* SHORT EXERCISE
Only lines holding the string "seed" are wanted; copy each one from the material.

↓↓↓

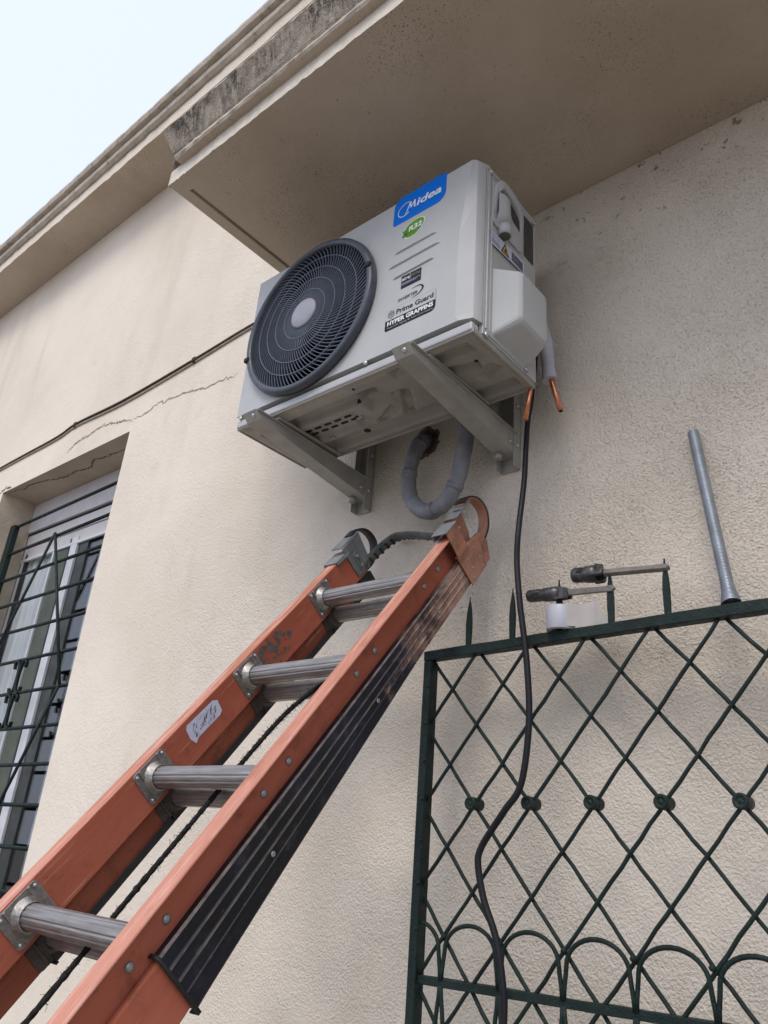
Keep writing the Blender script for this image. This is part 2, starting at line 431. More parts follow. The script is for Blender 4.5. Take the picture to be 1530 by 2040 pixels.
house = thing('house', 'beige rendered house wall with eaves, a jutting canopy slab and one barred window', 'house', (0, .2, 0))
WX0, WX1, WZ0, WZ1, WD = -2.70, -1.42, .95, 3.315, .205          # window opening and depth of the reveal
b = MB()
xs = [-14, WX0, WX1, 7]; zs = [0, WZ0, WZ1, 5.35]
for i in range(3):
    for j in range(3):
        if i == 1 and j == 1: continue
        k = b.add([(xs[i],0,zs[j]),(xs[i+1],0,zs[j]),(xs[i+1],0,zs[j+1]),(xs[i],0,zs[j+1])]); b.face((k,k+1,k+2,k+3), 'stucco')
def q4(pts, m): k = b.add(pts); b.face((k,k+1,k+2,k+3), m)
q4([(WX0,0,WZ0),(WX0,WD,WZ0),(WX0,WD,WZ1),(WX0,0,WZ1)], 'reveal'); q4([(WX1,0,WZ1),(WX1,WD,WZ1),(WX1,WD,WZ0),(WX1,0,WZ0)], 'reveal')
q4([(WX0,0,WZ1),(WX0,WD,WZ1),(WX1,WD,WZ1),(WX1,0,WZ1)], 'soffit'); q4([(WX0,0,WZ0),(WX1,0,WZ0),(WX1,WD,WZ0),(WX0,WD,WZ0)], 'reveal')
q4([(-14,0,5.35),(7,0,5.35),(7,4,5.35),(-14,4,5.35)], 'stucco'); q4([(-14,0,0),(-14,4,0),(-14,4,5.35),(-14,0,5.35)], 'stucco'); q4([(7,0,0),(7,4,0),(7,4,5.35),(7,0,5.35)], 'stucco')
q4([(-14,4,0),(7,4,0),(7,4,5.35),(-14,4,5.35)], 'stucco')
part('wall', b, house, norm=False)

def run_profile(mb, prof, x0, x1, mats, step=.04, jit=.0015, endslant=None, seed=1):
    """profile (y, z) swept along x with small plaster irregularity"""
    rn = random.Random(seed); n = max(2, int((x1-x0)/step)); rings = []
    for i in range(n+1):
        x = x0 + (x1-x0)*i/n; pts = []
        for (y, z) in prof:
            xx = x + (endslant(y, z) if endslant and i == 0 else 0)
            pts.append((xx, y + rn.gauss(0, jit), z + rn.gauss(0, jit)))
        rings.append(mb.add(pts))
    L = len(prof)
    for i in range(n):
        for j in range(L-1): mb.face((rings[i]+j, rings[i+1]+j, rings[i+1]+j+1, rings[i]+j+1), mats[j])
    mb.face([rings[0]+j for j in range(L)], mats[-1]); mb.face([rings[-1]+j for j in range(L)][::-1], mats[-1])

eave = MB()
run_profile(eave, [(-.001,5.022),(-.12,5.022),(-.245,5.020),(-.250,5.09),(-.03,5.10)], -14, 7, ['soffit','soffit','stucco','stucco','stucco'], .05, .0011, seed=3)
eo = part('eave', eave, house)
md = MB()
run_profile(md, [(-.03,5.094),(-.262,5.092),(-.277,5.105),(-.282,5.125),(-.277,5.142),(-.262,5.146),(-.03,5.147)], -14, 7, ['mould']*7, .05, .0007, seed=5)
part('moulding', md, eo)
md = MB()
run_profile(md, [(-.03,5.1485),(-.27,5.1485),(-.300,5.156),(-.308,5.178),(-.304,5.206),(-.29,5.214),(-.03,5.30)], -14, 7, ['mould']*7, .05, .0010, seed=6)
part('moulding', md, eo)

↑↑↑

* EXERCISE ANSWER
def run_profile(mb, prof, x0, x1, mats, step=.04, jit=.0015, endslant=None, seed=1):
    rn = random.Random(seed); n = max(2, int((x1-x0)/step)); rings = []
run_profile(eave, [(-.001,5.022),(-.12,5.022),(-.245,5.020),(-.250,5.09),(-.03,5.10)], -14, 7, ['soffit','soffit','stucco','stucco','stucco'], .05, .0011, seed=3)
run_profile(md, [(-.03,5.094),(-.262,5.092),(-.277,5.105),(-.282,5.125),(-.277,5.142),(-.262,5.146),(-.03,5.147)], -14, 7, ['mould']*7, .05, .0007, seed=5)
run_profile(md, [(-.03,5.1485),(-.27,5.1485),(-.300,5.156),(-.308,5.178),(-.304,5.206),(-.29,5.214),(-.03,5.30)], -14, 7, ['mould']*7, .05, .0010, seed=6)